--- begin DATA BLOCK ---
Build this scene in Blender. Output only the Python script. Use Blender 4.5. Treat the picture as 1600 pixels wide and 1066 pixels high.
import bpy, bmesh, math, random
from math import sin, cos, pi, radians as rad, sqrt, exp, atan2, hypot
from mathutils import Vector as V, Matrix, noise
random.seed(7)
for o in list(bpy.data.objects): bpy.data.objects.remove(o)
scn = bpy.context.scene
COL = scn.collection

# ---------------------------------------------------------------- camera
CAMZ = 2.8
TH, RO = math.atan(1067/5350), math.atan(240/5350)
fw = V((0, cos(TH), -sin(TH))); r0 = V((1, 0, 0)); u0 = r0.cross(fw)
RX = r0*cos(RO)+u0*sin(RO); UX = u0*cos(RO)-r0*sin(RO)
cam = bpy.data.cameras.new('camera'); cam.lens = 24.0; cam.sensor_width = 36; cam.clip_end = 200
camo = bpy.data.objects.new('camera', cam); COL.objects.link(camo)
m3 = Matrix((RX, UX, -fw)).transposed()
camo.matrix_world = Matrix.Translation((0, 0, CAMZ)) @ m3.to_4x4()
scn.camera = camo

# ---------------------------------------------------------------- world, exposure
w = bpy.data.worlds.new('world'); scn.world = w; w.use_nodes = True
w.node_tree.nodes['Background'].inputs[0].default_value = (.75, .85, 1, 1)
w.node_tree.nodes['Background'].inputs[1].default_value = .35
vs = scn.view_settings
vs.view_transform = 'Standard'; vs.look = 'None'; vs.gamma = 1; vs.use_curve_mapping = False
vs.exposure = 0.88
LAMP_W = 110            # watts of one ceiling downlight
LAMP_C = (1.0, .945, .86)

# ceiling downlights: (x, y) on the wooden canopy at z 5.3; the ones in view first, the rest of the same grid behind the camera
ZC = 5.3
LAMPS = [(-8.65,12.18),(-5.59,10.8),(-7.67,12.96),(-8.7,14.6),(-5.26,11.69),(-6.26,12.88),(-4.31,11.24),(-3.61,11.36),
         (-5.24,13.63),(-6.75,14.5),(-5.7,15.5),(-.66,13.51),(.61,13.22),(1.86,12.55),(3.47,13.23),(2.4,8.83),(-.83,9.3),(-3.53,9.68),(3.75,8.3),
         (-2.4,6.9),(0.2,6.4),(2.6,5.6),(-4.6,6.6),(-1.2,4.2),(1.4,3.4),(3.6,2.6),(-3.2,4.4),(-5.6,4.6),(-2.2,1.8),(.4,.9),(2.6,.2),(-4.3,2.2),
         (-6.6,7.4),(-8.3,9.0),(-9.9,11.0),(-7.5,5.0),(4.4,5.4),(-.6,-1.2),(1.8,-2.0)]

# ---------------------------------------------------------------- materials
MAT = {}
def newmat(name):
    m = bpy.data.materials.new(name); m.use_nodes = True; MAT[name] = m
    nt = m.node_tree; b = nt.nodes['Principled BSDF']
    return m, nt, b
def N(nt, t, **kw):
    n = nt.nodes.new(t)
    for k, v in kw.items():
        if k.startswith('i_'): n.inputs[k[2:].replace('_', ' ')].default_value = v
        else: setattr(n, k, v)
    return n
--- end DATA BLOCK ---
**WRITTEN REQUEST**
Going through the data, tally the lines containing "scene" and report only the result.

**COMPLETE OUTPUT**
2